[Requirement]
What is needed here is an exact copy of every entry.

-*-

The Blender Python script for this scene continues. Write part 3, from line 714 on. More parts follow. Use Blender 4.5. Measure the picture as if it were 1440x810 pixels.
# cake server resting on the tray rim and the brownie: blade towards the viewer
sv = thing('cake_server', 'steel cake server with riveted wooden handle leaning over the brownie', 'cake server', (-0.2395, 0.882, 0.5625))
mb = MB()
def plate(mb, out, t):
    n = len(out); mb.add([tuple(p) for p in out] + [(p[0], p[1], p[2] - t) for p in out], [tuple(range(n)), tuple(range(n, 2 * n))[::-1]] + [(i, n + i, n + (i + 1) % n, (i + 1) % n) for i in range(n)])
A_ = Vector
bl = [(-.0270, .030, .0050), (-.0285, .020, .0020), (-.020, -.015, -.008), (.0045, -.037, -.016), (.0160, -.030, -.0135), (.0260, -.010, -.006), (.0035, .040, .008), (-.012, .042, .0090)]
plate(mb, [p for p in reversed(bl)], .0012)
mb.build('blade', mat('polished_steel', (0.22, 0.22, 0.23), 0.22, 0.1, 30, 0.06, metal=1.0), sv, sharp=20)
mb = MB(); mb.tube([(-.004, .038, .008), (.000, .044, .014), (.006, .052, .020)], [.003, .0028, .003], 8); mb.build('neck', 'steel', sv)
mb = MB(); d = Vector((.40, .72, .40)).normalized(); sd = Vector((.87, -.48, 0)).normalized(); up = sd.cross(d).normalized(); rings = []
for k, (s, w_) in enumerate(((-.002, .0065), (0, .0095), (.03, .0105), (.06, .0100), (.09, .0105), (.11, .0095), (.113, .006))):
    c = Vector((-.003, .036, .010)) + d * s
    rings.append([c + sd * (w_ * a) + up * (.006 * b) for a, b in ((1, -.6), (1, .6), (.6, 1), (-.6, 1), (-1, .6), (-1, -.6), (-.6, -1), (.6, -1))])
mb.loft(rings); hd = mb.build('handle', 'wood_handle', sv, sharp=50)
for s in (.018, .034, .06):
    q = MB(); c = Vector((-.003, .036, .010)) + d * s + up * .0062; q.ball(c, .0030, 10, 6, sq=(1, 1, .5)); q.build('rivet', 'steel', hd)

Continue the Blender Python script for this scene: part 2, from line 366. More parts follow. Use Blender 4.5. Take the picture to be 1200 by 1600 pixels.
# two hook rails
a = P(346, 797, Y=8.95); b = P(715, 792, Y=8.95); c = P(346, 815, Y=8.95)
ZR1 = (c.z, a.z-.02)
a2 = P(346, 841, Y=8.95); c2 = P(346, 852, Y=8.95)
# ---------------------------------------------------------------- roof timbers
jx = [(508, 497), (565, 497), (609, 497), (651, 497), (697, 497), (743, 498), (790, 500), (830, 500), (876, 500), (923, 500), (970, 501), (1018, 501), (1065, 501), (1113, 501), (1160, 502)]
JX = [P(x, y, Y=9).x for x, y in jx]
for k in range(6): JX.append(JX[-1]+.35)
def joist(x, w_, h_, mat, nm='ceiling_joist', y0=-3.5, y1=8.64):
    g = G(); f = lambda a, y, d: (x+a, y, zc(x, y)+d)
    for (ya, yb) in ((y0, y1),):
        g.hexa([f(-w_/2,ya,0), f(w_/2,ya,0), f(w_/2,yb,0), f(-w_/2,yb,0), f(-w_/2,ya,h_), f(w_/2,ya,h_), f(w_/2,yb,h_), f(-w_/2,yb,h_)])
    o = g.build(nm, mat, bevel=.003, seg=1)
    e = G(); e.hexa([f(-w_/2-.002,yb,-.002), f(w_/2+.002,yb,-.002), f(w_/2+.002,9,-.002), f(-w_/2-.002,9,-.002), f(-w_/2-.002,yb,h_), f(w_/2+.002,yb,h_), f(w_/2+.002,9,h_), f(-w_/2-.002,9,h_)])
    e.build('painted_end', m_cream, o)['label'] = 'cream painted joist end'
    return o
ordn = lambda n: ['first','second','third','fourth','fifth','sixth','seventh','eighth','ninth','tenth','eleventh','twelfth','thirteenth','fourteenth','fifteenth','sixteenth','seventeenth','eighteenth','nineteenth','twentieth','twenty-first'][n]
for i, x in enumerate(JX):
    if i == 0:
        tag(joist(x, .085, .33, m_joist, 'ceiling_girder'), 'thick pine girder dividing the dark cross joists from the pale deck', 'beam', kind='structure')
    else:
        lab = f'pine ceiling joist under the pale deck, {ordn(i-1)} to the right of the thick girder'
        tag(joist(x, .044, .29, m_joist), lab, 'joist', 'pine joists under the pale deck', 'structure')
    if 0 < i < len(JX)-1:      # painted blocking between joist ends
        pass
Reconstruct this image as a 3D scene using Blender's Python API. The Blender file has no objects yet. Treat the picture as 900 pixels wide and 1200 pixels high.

-*-

[Exercise output]
The Blender Python script for this scene continues. Write part 3, from line 714 on. More parts follow. Use Blender 4.5. Measure the picture as if it were 1440x810 pixels.
# cake server resting on the tray rim and the brownie: blade towards the viewer
sv = thing('cake_server', 'steel cake server with riveted wooden handle leaning over the brownie', 'cake server', (-0.2395, 0.882, 0.5625))
mb = MB()
def plate(mb, out, t):
    n = len(out); mb.add([tuple(p) for p in out] + [(p[0], p[1], p[2] - t) for p in out], [tuple(range(n)), tuple(range(n, 2 * n))[::-1]] + [(i, n + i, n + (i + 1) % n, (i + 1) % n) for i in range(n)])
A_ = Vector
bl = [(-.0270, .030, .0050), (-.0285, .020, .0020), (-.020, -.015, -.008), (.0045, -.037, -.016), (.0160, -.030, -.0135), (.0260, -.010, -.006), (.0035, .040, .008), (-.012, .042, .0090)]
plate(mb, [p for p in reversed(bl)], .0012)
mb.build('blade', mat('polished_steel', (0.22, 0.22, 0.23), 0.22, 0.1, 30, 0.06, metal=1.0), sv, sharp=20)
mb = MB(); mb.tube([(-.004, .038, .008), (.000, .044, .014), (.006, .052, .020)], [.003, .0028, .003], 8); mb.build('neck', 'steel', sv)
mb = MB(); d = Vector((.40, .72, .40)).normalized(); sd = Vector((.87, -.48, 0)).normalized(); up = sd.cross(d).normalized(); rings = []
for k, (s, w_) in enumerate(((-.002, .0065), (0, .0095), (.03, .0105), (.06, .0100), (.09, .0105), (.11, .0095), (.113, .006))):
    c = Vector((-.003, .036, .010)) + d * s
    rings.append([c + sd * (w_ * a) + up * (.006 * b) for a, b in ((1, -.6), (1, .6), (.6, 1), (-.6, 1), (-1, .6), (-1, -.6), (-.6, -1), (.6, -1))])
mb.loft(rings); hd = mb.build('handle', 'wood_handle', sv, sharp=50)
for s in (.018, .034, .06):
    q = MB(); c = Vector((-.003, .036, .010)) + d * s + up * .0062; q.ball(c, .0030, 10, 6, sq=(1, 1, .5)); q.build('rivet', 'steel', hd)

Continue the Blender Python script for this scene: part 2, from line 366. More parts follow. Use Blender 4.5. Take the picture to be 1200 by 1600 pixels.
# two hook rails
a = P(346, 797, Y=8.95); b = P(715, 792, Y=8.95); c = P(346, 815, Y=8.95)
ZR1 = (c.z, a.z-.02)
a2 = P(346, 841, Y=8.95); c2 = P(346, 852, Y=8.95)
# ---------------------------------------------------------------- roof timbers
jx = [(508, 497), (565, 497), (609, 497), (651, 497), (697, 497), (743, 498), (790, 500), (830, 500), (876, 500), (923, 500), (970, 501), (1018, 501), (1065, 501), (1113, 501), (1160, 502)]
JX = [P(x, y, Y=9).x for x, y in jx]
for k in range(6): JX.append(JX[-1]+.35)
def joist(x, w_, h_, mat, nm='ceiling_joist', y0=-3.5, y1=8.64):
    g = G(); f = lambda a, y, d: (x+a, y, zc(x, y)+d)
    for (ya, yb) in ((y0, y1),):
        g.hexa([f(-w_/2,ya,0), f(w_/2,ya,0), f(w_/2,yb,0), f(-w_/2,yb,0), f(-w_/2,ya,h_), f(w_/2,ya,h_), f(w_/2,yb,h_), f(-w_/2,yb,h_)])
    o = g.build(nm, mat, bevel=.003, seg=1)
    e = G(); e.hexa([f(-w_/2-.002,yb,-.002), f(w_/2+.002,yb,-.002), f(w_/2+.002,9,-.002), f(-w_/2-.002,9,-.002), f(-w_/2-.002,yb,h_), f(w_/2+.002,yb,h_), f(w_/2+.002,9,h_), f(-w_/2-.002,9,h_)])
    e.build('painted_end', m_cream, o)['label'] = 'cream painted joist end'
    return o
ordn = lambda n: ['first','second','third','fourth','fifth','sixth','seventh','eighth','ninth','tenth','eleventh','twelfth','thirteenth','fourteenth','fifteenth','sixteenth','seventeenth','eighteenth','nineteenth','twentieth','twenty-first'][n]
for i, x in enumerate(JX):
    if i == 0:
        tag(joist(x, .085, .33, m_joist, 'ceiling_girder'), 'thick pine girder dividing the dark cross joists from the pale deck', 'beam', kind='structure')
    else:
        lab = f'pine ceiling joist under the pale deck, {ordn(i-1)} to the right of the thick girder'
        tag(joist(x, .044, .29, m_joist), lab, 'joist', 'pine joists under the pale deck', 'structure')
    if 0 < i < len(JX)-1:      # painted blocking between joist ends
        pass
Reconstruct this image as a 3D scene using Blender's Python API. The Blender file has no objects yet. Treat the picture as 900 pixels wide and 1200 pixels high.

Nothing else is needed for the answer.